EXERCISE OBJECTIVE ->
Look at the data below and print exactly the lines from its first line through the line with "(.2, .18, .18), .5), t)"; the pictures stay out of the copy.

RECORDED INFORMATION ->
*****

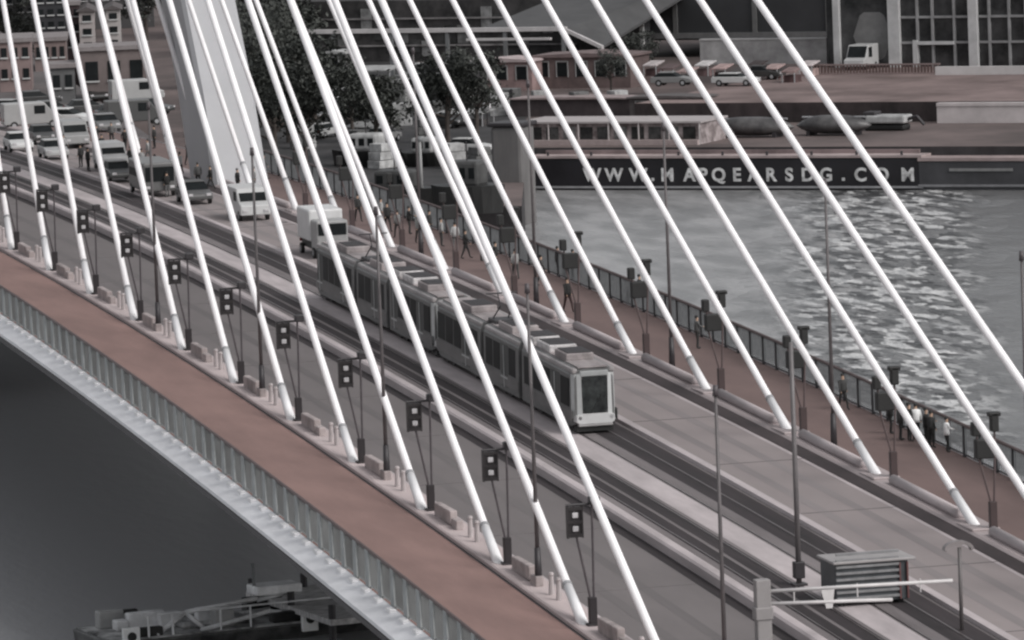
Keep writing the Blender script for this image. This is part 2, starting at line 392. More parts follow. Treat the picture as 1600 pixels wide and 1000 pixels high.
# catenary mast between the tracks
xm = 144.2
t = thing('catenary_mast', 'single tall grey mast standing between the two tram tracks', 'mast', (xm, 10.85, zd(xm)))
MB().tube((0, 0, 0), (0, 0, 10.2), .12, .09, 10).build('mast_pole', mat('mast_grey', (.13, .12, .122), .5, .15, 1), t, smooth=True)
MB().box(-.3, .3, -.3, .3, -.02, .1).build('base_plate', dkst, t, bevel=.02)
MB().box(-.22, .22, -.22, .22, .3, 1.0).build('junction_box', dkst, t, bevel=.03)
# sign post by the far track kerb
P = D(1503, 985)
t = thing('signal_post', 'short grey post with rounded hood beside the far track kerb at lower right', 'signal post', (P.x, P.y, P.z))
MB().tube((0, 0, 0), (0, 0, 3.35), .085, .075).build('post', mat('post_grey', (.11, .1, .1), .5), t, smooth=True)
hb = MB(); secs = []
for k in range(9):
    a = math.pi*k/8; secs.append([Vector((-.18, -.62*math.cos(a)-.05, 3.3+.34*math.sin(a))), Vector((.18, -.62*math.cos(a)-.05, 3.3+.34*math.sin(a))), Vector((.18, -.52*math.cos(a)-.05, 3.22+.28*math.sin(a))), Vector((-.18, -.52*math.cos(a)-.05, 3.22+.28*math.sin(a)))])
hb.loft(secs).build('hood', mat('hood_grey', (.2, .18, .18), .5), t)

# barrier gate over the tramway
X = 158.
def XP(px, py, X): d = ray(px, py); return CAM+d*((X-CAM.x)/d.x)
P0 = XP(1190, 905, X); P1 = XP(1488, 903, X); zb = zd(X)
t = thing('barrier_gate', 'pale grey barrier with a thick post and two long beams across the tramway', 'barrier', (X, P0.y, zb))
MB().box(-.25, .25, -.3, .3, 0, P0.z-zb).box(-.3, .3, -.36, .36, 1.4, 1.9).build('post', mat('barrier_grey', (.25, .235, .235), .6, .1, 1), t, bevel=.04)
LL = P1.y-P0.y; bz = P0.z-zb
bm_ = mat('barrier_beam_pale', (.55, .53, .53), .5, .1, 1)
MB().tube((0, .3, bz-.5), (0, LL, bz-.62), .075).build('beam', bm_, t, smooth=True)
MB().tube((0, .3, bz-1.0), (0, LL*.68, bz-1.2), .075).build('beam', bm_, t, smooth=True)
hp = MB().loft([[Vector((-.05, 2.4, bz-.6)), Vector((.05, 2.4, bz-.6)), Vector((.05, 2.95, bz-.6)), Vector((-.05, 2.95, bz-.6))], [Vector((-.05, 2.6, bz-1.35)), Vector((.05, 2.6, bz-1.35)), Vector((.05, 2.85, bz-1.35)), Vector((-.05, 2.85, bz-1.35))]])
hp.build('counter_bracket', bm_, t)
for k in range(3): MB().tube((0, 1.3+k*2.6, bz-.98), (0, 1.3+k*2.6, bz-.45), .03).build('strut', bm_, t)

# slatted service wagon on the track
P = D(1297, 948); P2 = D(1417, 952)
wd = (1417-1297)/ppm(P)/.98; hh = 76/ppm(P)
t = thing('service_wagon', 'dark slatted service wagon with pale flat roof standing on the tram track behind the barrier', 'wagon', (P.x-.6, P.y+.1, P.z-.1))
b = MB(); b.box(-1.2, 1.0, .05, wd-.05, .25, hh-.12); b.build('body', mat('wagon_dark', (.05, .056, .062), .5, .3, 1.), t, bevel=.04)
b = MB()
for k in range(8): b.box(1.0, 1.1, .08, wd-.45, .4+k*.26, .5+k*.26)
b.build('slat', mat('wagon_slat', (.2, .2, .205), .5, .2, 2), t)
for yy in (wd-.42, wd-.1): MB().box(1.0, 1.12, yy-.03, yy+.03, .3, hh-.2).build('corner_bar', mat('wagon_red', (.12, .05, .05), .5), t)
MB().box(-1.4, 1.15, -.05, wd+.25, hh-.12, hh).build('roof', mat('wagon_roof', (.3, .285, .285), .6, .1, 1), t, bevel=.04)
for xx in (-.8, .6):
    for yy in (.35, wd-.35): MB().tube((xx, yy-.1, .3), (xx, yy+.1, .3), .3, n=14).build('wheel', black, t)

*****

EXERCISE RESULT ->
Keep writing the Blender script for this image. This is part 2, starting at line 392. More parts follow. Treat the picture as 1600 pixels wide and 1000 pixels high.
# catenary mast between the tracks
xm = 144.2
t = thing('catenary_mast', 'single tall grey mast standing between the two tram tracks', 'mast', (xm, 10.85, zd(xm)))
MB().tube((0, 0, 0), (0, 0, 10.2), .12, .09, 10).build('mast_pole', mat('mast_grey', (.13, .12, .122), .5, .15, 1), t, smooth=True)
MB().box(-.3, .3, -.3, .3, -.02, .1).build('base_plate', dkst, t, bevel=.02)
MB().box(-.22, .22, -.22, .22, .3, 1.0).build('junction_box', dkst, t, bevel=.03)
# sign post by the far track kerb
P = D(1503, 985)
t = thing('signal_post', 'short grey post with rounded hood beside the far track kerb at lower right', 'signal post', (P.x, P.y, P.z))
MB().tube((0, 0, 0), (0, 0, 3.35), .085, .075).build('post', mat('post_grey', (.11, .1, .1), .5), t, smooth=True)
hb = MB(); secs = []
for k in range(9):
    a = math.pi*k/8; secs.append([Vector((-.18, -.62*math.cos(a)-.05, 3.3+.34*math.sin(a))), Vector((.18, -.62*math.cos(a)-.05, 3.3+.34*math.sin(a))), Vector((.18, -.52*math.cos(a)-.05, 3.22+.28*math.sin(a))), Vector((-.18, -.52*math.cos(a)-.05, 3.22+.28*math.sin(a)))])
hb.loft(secs).build('hood', mat('hood_grey', (.2, .18, .18), .5), t)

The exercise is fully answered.